OBJECTIVE » Write each line of the material exactly as given, from the top through the line that contains "def L(m, a, b): m.node_tree.links.new(a, b)", and omit all pictures.

SUPPLIED INFORMATION »
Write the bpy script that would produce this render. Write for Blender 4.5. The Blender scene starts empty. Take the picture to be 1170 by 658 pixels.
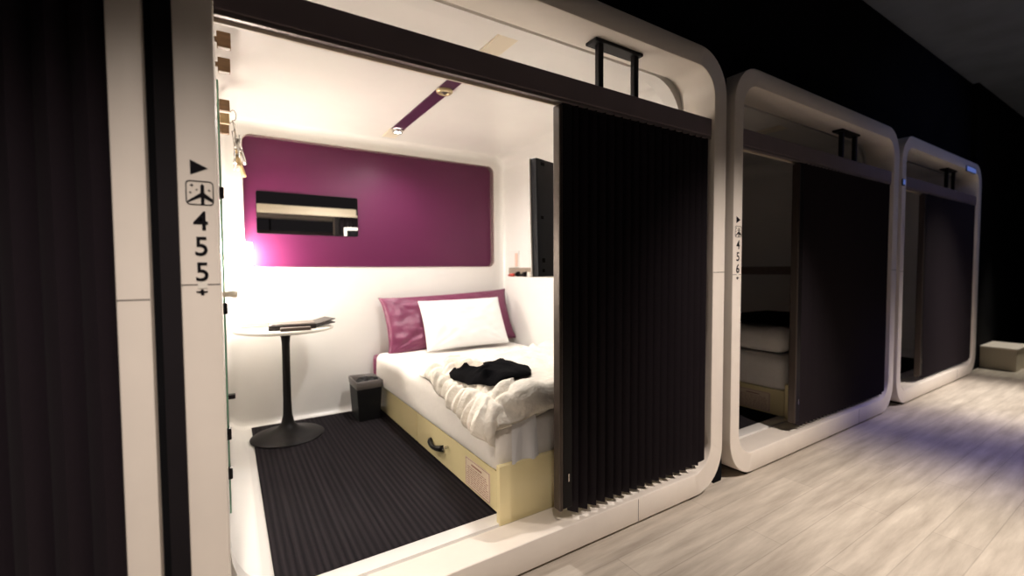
import bpy, bmesh, math, random
from mathutils import Vector, Matrix, noise
random.seed(4)
C = bpy.context.scene.collection
PI = math.pi
ZC = 1.08            # eye height above the corridor floor
YF = 1.27            # front plane of the pods

# ------------------------------------------------------------------ materials
def mat(name, col, rough=.5, metal=0., spec=.5, coat=0., emit=None, es=0., trans=0., sheen=0., ior=1.45):
    m = bpy.data.materials.new(name); m.use_nodes = True
    b = m.node_tree.nodes['Principled BSDF']
    b.inputs['Base Color'].default_value = (*col, 1)
    b.inputs['Roughness'].default_value = rough
    b.inputs['Metallic'].default_value = metal
    b.inputs['Specular IOR Level'].default_value = spec
    b.inputs['Coat Weight'].default_value = coat
    b.inputs['Transmission Weight'].default_value = trans
    b.inputs['Sheen Weight'].default_value = sheen
    b.inputs['IOR'].default_value = ior
    if emit:
        b.inputs['Emission Color'].default_value = (*emit, 1)
        b.inputs['Emission Strength'].default_value = es
    return m

def N(m, t, **k):
    n = m.node_tree.nodes.new(t)
    for a, v in k.items():
        if a in n.inputs: n.inputs[a].default_value = v
        else: setattr(n, a, v)
    return n

def L(m, a, b): m.node_tree.links.new(a, b)

def noisy(m, scale=20, amt=.06, bump=0., bscale=None, dist=.01, stretch=(1, 1, 1), detail=4.):
    """slight variation of the base colour and a bump from object coordinates"""
    b = m.node_tree.nodes['Principled BSDF']
    col = tuple(b.inputs['Base Color'].default_value)
    tc = N(m, 'ShaderNodeTexCoord'); mp = N(m, 'ShaderNodeMapping'); mp.inputs['Scale'].default_value = stretch
    L(m, tc.outputs['Object'], mp.inputs['Vector'])
    nz = N(m, 'ShaderNodeTexNoise', Scale=scale, Detail=detail)
    L(m, mp.outputs[0], nz.inputs['Vector'])
    rp = N(m, 'ShaderNodeValToRGB')
    rp.color_ramp.elements[0].position = .3; rp.color_ramp.elements[1].position = .7
    rp.color_ramp.elements[0].color = tuple(c * (1 - amt) for c in col[:3]) + (1,)
    rp.color_ramp.elements[1].color = tuple(min(1, c * (1 + amt)) for c in col[:3]) + (1,)
    L(m, nz.outputs['Fac'], rp.inputs[0]); L(m, rp.outputs[0], b.inputs['Base Color'])
    if bump:
        n2 = N(m, 'ShaderNodeTexNoise', Scale=bscale or scale, Detail=detail)
        L(m, mp.outputs[0], n2.inputs['Vector'])
        bp = N(m, 'ShaderNodeBump', Strength=bump, Distance=dist)
        L(m, n2.outputs['Fac'], bp.inputs['Height']); L(m, bp.outputs[0], b.inputs['Normal'])
    return m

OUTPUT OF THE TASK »
Write the bpy script that would produce this render. Write for Blender 4.5. The Blender scene starts empty. Take the picture to be 1170 by 658 pixels.
import bpy, bmesh, math, random
from mathutils import Vector, Matrix, noise
random.seed(4)
C = bpy.context.scene.collection
PI = math.pi
ZC = 1.08            # eye height above the corridor floor
YF = 1.27            # front plane of the pods

# ------------------------------------------------------------------ materials
def mat(name, col, rough=.5, metal=0., spec=.5, coat=0., emit=None, es=0., trans=0., sheen=0., ior=1.45):
    m = bpy.data.materials.new(name); m.use_nodes = True
    b = m.node_tree.nodes['Principled BSDF']
    b.inputs['Base Color'].default_value = (*col, 1)
    b.inputs['Roughness'].default_value = rough
    b.inputs['Metallic'].default_value = metal
    b.inputs['Specular IOR Level'].default_value = spec
    b.inputs['Coat Weight'].default_value = coat
    b.inputs['Transmission Weight'].default_value = trans
    b.inputs['Sheen Weight'].default_value = sheen
    b.inputs['IOR'].default_value = ior
    if emit:
        b.inputs['Emission Color'].default_value = (*emit, 1)
        b.inputs['Emission Strength'].default_value = es
    return m

def N(m, t, **k):
    n = m.node_tree.nodes.new(t)
    for a, v in k.items():
        if a in n.inputs: n.inputs[a].default_value = v
        else: setattr(n, a, v)
    return n

def L(m, a, b): m.node_tree.links.new(a, b)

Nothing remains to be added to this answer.